- _DATA LINES_:
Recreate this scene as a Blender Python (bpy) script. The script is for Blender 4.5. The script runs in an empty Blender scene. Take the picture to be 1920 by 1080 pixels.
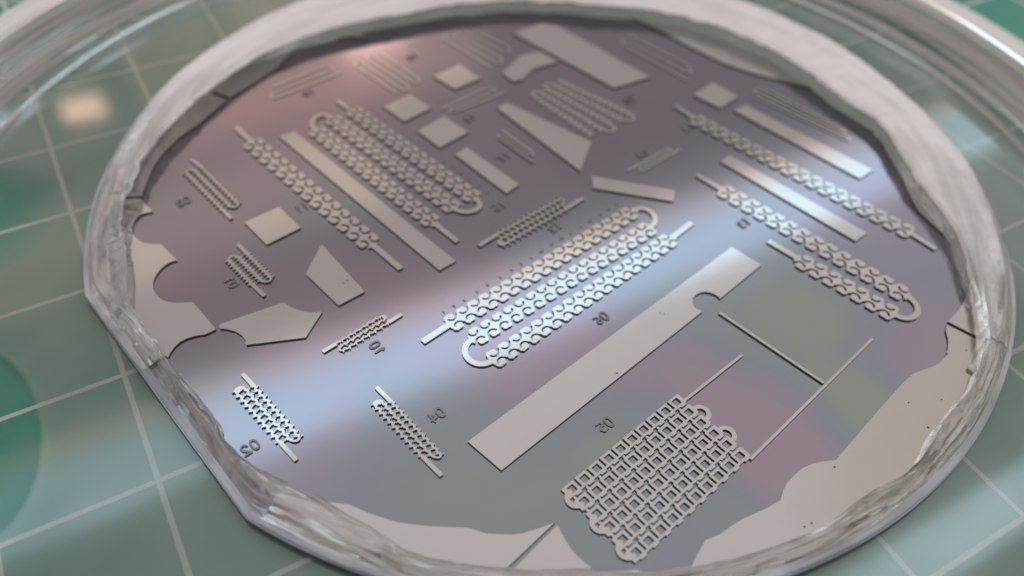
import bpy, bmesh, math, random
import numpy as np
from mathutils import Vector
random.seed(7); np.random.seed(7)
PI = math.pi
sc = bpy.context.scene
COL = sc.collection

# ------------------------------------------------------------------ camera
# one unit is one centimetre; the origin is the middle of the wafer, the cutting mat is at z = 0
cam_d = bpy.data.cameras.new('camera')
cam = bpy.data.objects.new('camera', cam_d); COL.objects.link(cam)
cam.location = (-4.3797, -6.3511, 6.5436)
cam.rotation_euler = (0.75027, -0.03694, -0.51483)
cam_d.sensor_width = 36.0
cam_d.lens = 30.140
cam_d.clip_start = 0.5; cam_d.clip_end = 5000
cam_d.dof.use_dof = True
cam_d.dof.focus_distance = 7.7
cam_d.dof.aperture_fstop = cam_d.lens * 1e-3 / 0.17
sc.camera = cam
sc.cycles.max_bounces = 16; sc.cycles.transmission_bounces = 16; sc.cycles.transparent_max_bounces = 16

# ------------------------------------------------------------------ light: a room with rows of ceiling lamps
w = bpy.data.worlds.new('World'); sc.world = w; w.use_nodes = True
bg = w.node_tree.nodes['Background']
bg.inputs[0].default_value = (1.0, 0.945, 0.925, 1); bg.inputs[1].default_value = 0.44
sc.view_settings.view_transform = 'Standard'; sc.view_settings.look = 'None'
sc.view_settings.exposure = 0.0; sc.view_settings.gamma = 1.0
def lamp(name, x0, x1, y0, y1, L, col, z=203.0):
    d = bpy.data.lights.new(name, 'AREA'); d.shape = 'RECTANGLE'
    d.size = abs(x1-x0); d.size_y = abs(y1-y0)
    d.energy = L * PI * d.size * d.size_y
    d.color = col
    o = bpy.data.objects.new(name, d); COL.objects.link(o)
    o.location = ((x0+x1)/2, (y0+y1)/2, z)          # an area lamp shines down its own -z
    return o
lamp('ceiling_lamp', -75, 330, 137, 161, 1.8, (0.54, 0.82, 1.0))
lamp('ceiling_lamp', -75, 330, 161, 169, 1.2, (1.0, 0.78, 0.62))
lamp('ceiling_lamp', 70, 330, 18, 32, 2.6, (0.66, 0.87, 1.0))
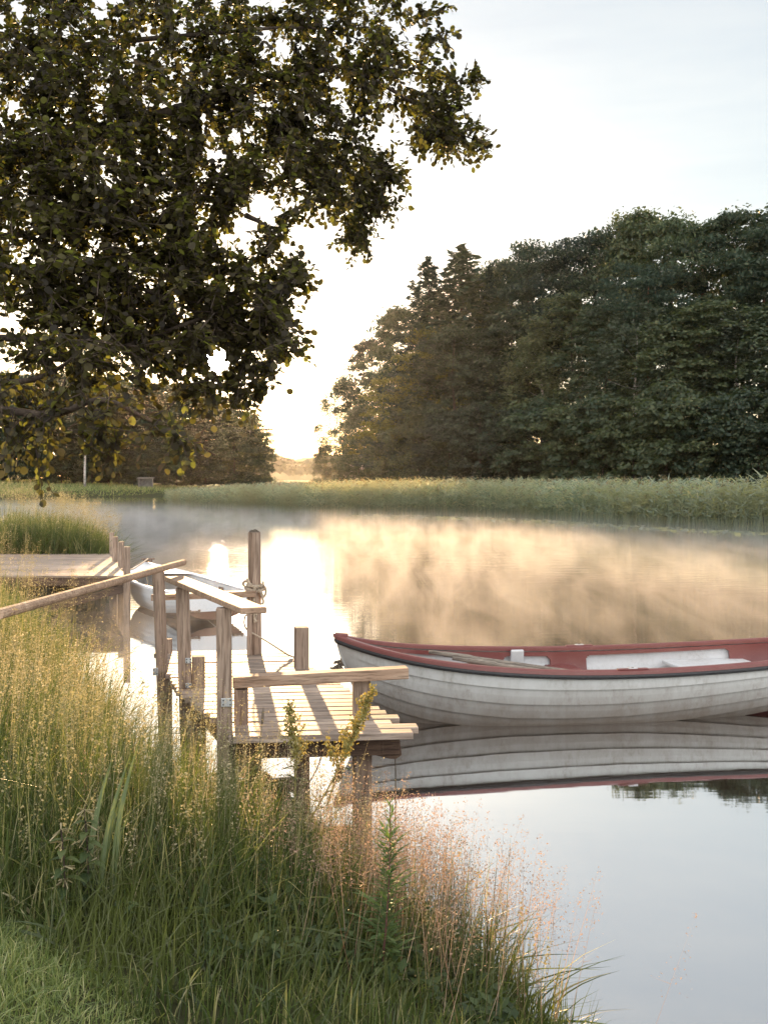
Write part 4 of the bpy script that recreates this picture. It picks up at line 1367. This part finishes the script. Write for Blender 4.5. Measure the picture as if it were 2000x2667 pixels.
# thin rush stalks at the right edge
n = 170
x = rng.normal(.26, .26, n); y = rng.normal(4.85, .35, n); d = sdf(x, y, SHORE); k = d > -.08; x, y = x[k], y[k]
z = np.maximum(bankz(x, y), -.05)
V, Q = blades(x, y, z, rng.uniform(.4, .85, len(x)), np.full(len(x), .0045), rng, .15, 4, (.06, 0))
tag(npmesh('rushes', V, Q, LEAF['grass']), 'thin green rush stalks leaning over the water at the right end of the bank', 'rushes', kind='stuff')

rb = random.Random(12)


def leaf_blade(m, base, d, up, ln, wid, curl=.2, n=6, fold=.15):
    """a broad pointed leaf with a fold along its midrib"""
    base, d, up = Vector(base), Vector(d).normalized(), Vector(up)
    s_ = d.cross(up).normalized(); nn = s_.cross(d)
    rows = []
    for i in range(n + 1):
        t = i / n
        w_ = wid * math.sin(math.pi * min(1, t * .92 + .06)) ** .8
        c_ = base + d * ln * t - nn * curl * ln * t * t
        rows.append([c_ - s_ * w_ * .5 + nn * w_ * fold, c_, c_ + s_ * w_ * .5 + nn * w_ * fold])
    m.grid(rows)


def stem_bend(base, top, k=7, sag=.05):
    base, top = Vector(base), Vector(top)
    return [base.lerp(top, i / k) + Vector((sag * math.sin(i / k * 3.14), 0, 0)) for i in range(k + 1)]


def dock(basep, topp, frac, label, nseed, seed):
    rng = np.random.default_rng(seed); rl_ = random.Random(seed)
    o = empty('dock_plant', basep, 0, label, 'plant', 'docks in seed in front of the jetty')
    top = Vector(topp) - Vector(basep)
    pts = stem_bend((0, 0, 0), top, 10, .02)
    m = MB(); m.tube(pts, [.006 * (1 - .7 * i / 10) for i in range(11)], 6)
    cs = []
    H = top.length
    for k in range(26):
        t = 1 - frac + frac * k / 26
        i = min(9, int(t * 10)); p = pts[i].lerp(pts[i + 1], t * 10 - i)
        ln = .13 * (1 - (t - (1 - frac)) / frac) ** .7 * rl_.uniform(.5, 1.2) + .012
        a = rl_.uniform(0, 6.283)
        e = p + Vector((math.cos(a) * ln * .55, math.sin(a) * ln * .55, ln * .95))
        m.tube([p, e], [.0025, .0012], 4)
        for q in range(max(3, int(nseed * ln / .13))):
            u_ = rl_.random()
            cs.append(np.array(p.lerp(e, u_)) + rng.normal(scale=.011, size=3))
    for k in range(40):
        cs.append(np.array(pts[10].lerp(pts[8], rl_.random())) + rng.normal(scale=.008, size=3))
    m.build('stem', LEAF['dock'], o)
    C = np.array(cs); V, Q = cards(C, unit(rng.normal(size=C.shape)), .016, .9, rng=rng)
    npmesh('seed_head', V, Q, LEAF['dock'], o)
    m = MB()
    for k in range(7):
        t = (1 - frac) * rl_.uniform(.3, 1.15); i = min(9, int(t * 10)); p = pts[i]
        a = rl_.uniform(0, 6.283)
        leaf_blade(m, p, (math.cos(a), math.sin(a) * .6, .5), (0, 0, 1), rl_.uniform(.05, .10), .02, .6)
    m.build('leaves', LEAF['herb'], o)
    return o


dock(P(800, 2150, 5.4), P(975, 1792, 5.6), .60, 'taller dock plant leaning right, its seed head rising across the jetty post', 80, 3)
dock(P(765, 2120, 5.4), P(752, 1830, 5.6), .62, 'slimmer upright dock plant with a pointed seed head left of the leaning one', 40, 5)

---

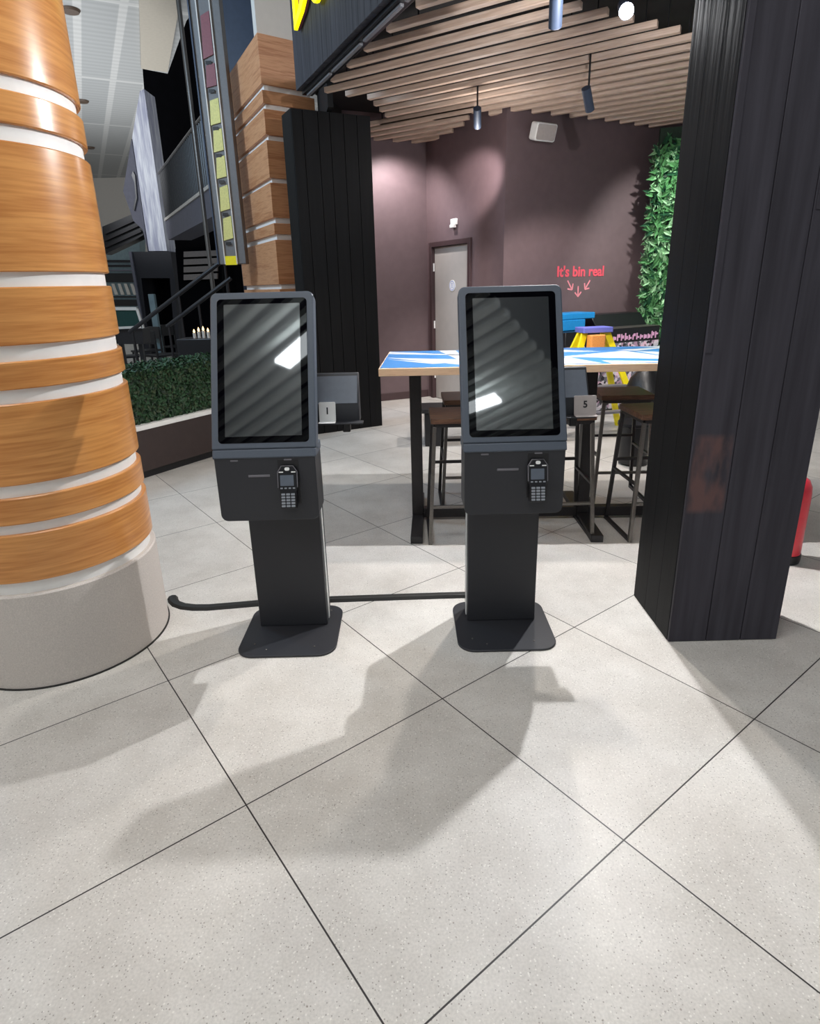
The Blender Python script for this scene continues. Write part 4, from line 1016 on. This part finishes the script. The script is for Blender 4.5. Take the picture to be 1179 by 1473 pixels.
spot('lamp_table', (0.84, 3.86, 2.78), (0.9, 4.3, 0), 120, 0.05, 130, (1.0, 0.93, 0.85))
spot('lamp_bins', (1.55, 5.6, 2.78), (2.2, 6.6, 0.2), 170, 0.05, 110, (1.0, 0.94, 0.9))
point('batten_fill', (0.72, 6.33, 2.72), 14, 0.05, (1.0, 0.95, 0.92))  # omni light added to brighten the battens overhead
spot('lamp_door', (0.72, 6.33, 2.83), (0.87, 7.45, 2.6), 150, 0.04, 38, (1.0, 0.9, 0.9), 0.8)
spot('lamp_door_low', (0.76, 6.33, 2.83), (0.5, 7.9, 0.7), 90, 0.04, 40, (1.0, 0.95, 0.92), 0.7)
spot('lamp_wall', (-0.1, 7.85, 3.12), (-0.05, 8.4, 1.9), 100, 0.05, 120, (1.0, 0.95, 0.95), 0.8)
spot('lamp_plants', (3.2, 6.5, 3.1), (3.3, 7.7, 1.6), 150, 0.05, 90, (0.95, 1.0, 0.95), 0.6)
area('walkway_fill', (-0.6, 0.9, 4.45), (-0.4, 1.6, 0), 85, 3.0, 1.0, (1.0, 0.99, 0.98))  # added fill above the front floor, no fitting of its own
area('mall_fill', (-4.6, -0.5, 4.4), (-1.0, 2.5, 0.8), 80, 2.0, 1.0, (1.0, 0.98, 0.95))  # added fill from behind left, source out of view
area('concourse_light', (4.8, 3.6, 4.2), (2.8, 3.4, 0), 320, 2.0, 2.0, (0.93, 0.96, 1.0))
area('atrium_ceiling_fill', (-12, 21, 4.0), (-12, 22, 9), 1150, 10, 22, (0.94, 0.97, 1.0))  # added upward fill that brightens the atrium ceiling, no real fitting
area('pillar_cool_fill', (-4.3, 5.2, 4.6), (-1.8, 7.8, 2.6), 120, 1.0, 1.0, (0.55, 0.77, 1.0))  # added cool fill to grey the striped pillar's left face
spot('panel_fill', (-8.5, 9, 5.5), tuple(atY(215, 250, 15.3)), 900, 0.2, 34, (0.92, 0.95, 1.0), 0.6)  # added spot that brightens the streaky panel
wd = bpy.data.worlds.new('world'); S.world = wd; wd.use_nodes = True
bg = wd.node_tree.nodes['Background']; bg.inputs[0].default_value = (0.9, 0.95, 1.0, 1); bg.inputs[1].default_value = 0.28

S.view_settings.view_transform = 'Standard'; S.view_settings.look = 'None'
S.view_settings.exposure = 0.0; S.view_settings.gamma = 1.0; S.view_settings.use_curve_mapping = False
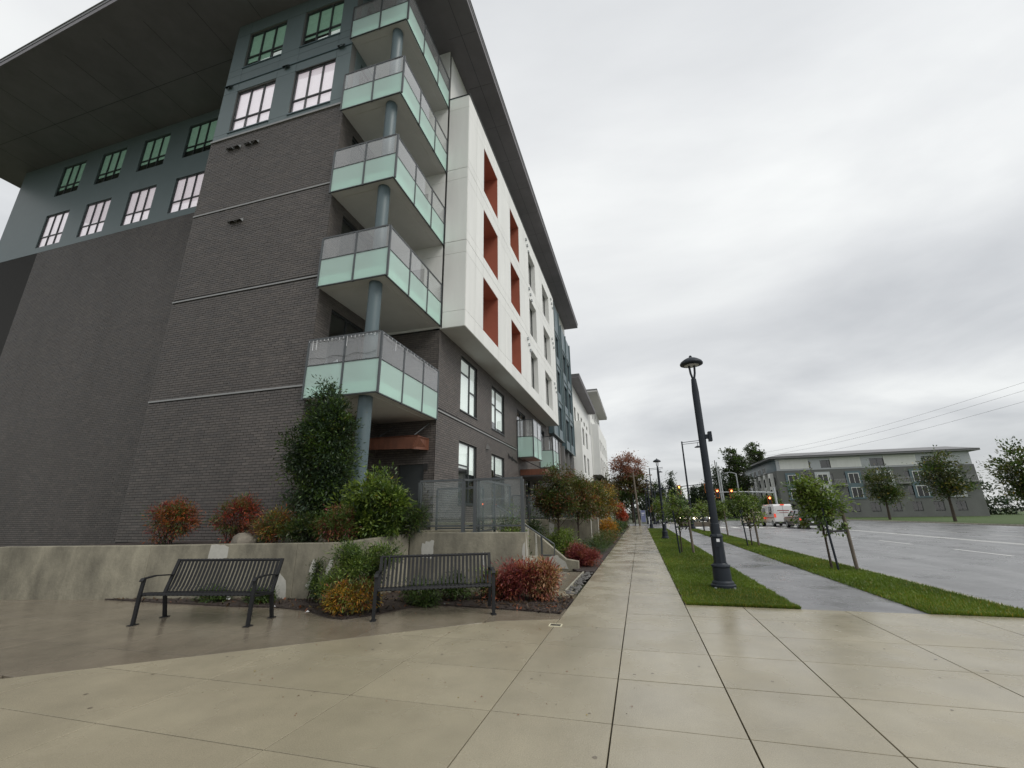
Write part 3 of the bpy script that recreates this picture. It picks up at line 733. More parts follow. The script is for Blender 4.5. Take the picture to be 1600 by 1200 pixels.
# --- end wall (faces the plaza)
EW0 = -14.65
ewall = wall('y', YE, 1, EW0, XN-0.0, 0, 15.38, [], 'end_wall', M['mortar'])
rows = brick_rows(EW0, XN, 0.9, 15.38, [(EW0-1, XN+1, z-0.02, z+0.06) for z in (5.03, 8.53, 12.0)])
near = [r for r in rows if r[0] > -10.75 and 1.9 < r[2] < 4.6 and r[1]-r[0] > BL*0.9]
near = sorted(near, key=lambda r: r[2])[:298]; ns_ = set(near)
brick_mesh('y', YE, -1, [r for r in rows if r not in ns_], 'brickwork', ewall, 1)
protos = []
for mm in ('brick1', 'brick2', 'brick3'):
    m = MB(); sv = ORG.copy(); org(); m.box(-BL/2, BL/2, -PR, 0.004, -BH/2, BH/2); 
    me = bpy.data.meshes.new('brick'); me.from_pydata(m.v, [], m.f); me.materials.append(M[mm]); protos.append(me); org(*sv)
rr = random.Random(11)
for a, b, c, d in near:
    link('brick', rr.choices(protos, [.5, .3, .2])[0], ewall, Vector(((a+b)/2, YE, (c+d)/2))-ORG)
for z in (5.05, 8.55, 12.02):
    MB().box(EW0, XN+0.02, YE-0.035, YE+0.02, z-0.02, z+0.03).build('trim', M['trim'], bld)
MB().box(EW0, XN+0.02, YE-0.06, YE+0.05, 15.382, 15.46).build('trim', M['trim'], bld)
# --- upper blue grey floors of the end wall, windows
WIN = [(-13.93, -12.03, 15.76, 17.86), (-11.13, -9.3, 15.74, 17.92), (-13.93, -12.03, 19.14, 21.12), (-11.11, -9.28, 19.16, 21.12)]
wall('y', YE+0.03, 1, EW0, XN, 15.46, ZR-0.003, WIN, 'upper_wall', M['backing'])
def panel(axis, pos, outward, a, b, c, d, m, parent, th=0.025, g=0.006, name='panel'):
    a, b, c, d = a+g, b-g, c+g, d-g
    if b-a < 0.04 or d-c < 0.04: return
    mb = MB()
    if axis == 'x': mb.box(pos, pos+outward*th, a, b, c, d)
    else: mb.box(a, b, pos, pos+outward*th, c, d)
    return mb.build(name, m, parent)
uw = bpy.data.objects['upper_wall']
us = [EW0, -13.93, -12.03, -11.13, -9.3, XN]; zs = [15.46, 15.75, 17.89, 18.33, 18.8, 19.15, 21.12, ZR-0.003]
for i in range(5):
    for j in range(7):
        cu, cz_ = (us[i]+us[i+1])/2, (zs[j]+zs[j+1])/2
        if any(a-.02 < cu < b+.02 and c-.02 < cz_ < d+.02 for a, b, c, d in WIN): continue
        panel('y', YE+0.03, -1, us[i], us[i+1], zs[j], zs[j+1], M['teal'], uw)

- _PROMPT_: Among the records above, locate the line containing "Recreate this scene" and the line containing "COL = sc.collection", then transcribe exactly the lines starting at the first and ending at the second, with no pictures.

- _RESULT OF THE TASK_:
Recreate this scene as a Blender Python (bpy) script. The script is for Blender 4.5. The script runs in an empty Blender scene. Take the picture to be 1920 by 1080 pixels.
import bpy, bmesh, math, random
import numpy as np
from mathutils import Vector
random.seed(7); np.random.seed(7)
PI = math.pi
sc = bpy.context.scene
COL = sc.collection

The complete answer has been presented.